Former US secretary of state Hillary Rodham Clinton has relented to months of demands that she relinquish the personal e-mail server she used while at the Department of State, directing the device be given to the US Justice Department.
The decision, announced on Tuesday, advances the investigation into the Democratic presidential hopeful’s use of a private e-mail account as the nation’s top diplomat, and whether classified information was improperly sent via and stored on the e-mail server she ran from her house in New York.
Clinton campaign spokesman Nick Merrill said she has “pledged to cooperate with the government’s security inquiry, and if there are more questions, we will continue to address them.”
It is not clear if the device would yield any information — Clinton’s attorney in March said that no e-mails from the main personal address she used while secretary of state still “reside on the server or on back-up systems associated with the server.”
Clinton had previously refused demands from Republican critics to turn over the server to a third party, with attorney David Kendall telling a US House of Representatives committee investigating the 2012 attacks that killed four US citizens in Benghazi, Libya, that “there is no basis to support the proposed third-party review of the server.”
The e-mail controversy has proved a distraction to Clinton’s presidential campaign. Polls show her with a commanding lead over her Democratic presidential rivals, but the controversy over her use of a personal e-mail server has eroded her favorability ratings by rekindling questions about whether she is trustworthy. Republican presidential contenders hope it weakens her as a potential candidate in the US presidential elections in November next year.

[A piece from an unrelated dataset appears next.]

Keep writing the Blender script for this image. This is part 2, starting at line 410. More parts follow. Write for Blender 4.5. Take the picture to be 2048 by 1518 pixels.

Republicans jumped on Tuesday’s decision to change course, as well as the additional disclosure that two e-mails that traversed Clinton’s personal system were subsequently given one of the government’s highest classification ratings.
“All this means is that Hillary Clinton, in the face of FBI scrutiny, has decided she has run out of options,” Republican National Committee Chairman Reince Priebus said in a statement.
“She knows she did something wrong and has run out of ways to cover it up,” he said.
Federal investigators have begun looking into the security of Clintons’ e-mail setup amid concerns from the inspector general for the US intelligence community that classified information might have passed through the system.
There is no evidence she used encryption to shield the e-mails or her personal server from foreign intelligence services or other potentially prying eyes.
Kendall has said previously that Clinton is “actively cooperating” with the FBI inquiry.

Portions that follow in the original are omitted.